When put to the question our nerdful Apiologists stutter and stammer and produce very little in the way of a possible solution. Some of their suggestions suggest that they had been sipping nectar before attending this briefing.  Suggestions like, taping the flowers shut at the peak of the nectar producing season, finding alternate forms of employment for the bees to keep them from doing what Nature intended them to do, forming and requiring attendance at a 12 step program, requiring the bees to buy carbon credits to offset the loss of honey, but as no one in America understands how carbon credits work this is beyond a stupid idea, and finally, locking them in their hives. It is our own personal opinion that we have a long way to go before we can bring closure to this problem.
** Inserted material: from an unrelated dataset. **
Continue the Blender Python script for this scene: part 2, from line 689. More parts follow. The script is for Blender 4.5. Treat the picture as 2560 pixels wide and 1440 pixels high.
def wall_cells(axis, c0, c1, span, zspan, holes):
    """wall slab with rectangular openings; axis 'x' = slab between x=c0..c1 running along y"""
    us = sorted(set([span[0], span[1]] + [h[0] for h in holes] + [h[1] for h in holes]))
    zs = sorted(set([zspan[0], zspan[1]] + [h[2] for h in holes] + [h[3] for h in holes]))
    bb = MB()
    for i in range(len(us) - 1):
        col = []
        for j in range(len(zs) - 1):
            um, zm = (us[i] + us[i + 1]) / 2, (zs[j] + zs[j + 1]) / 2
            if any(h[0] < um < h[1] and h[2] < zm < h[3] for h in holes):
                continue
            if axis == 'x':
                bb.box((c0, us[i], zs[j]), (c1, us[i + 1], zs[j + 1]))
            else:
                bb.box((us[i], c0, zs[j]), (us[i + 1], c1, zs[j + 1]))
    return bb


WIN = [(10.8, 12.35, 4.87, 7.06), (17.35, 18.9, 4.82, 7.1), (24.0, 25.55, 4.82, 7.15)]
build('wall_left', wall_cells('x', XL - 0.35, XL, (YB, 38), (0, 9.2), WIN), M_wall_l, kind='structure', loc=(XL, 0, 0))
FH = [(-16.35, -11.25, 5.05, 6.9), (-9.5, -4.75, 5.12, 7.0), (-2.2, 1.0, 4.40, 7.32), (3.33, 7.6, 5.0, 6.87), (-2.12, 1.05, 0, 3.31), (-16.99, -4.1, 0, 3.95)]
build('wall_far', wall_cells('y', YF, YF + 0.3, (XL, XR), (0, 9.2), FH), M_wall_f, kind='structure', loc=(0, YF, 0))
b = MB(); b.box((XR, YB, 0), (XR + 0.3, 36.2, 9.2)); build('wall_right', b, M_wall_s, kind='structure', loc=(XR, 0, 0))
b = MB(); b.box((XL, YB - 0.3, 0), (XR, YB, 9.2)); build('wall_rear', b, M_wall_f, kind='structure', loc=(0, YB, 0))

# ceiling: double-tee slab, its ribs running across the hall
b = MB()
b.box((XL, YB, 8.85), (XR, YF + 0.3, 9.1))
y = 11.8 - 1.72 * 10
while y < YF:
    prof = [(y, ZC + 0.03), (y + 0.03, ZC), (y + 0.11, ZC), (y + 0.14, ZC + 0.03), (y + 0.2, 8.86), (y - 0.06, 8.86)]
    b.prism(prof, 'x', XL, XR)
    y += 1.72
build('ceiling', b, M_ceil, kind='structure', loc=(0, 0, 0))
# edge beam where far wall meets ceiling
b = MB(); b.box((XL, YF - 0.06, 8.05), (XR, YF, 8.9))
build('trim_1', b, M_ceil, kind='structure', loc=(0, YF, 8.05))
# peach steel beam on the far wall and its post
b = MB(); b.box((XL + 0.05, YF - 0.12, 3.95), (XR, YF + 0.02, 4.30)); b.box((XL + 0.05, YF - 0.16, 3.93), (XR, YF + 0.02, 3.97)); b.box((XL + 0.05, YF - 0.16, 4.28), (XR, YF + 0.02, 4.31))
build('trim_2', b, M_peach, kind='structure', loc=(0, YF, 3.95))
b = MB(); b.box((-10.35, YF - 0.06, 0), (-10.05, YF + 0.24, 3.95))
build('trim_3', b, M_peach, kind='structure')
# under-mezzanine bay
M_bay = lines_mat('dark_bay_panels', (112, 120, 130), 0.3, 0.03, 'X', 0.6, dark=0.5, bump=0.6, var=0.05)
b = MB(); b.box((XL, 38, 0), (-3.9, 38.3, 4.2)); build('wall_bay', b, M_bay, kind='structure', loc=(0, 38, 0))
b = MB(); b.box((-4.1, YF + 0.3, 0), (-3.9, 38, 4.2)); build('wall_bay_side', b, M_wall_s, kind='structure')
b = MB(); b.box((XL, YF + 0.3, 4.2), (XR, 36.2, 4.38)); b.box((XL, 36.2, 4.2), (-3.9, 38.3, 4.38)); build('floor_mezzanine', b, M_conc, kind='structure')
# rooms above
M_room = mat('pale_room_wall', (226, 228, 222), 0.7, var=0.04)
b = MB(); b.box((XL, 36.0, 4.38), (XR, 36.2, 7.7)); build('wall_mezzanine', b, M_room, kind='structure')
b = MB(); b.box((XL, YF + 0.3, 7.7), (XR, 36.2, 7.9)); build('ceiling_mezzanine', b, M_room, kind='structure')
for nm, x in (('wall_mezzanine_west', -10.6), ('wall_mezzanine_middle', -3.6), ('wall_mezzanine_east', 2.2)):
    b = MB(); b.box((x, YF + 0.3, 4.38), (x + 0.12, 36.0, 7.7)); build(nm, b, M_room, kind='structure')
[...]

Right now all we can do is watch and wait. Oh, you can pick up the occasional drunken bee and put it back on the flower but that only compounds the problem. You know what it’s going to do as soon as it regains consciousness. It’s going to hit that nectar again and then you have a 911 problem on your hand. What we do here at The Institute is gather up the ripped little buggers and take then to the bee ward in our dispensary. There they are placed into little bee-sized beds, and  sometimes held down with little restraints to keep their little wings safe. Then they are given fluids and massive dosages of vitamin B-12 and if they recover they’re sent on their way, hopefully with a new understanding of the risks involved in consuming too much nectar. It’s expensive, time-consuming and delicate work but we feel that in doing so we’ve helped Mother Nature and gained like huge karma points. Also we get our pick of the new honey crop. So if you see an unconscious bee or one that is spinning around uncontrollably pick it up and fix it. You’ll be a better person for it.